• Task description
Pull every line holding the string "this" from the records below.

___ Supplied data ___

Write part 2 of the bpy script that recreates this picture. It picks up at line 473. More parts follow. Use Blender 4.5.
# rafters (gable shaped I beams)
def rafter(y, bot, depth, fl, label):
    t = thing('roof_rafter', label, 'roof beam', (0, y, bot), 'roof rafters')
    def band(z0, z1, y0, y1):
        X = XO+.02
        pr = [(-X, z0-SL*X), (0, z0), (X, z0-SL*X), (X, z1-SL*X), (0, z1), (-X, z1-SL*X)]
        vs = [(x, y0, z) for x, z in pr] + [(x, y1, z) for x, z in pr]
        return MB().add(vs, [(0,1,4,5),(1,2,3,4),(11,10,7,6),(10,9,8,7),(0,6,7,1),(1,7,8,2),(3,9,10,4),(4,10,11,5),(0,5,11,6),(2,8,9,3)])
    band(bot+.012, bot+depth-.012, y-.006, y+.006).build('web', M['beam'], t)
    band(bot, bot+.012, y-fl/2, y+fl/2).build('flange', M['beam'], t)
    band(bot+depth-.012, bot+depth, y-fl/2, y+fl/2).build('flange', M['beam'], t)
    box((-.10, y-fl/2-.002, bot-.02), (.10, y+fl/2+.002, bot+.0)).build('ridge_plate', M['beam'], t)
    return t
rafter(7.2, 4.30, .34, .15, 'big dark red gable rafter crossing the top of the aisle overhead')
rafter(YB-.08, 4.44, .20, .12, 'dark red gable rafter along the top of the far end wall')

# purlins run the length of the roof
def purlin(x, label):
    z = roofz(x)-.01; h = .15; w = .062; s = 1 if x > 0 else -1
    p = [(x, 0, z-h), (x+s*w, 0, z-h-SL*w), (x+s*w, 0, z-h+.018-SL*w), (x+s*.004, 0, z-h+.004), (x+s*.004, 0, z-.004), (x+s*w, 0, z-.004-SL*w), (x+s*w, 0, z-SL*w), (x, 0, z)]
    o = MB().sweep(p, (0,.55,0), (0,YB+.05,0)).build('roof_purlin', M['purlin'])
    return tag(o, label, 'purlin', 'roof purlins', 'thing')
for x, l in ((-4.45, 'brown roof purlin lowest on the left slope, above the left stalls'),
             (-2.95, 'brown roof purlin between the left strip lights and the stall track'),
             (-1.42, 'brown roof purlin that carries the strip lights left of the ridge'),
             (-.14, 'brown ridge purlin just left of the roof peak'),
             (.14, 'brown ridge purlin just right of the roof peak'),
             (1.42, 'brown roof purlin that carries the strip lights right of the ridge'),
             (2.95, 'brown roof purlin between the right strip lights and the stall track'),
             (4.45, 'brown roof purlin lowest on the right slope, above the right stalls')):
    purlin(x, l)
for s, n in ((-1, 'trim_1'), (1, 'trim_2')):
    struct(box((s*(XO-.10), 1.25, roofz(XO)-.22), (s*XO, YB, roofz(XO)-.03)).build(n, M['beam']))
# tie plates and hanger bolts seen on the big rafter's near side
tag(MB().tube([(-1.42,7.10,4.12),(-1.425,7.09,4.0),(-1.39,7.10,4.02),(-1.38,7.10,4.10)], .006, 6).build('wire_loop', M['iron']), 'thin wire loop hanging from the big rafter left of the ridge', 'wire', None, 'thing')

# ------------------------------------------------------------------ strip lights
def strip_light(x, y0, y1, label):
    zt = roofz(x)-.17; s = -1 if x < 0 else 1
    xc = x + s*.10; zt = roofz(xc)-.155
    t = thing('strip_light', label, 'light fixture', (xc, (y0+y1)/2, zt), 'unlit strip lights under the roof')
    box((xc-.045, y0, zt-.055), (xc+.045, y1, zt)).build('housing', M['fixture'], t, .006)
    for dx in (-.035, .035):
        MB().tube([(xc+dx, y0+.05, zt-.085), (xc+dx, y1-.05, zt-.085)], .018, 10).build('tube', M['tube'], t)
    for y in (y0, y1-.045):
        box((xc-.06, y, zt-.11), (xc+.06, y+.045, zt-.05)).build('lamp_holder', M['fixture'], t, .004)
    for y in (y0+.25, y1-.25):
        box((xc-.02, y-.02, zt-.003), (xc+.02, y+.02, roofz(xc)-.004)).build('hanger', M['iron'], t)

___
___ Supplied data ___

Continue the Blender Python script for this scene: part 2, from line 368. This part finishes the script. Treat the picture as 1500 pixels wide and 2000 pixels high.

___

• Full solution
Write part 2 of the bpy script that recreates this picture. It picks up at line 473. More parts follow. Use Blender 4.5.
Continue the Blender Python script for this scene: part 2, from line 368. This part finishes the script. Treat the picture as 1500 pixels wide and 2000 pixels high.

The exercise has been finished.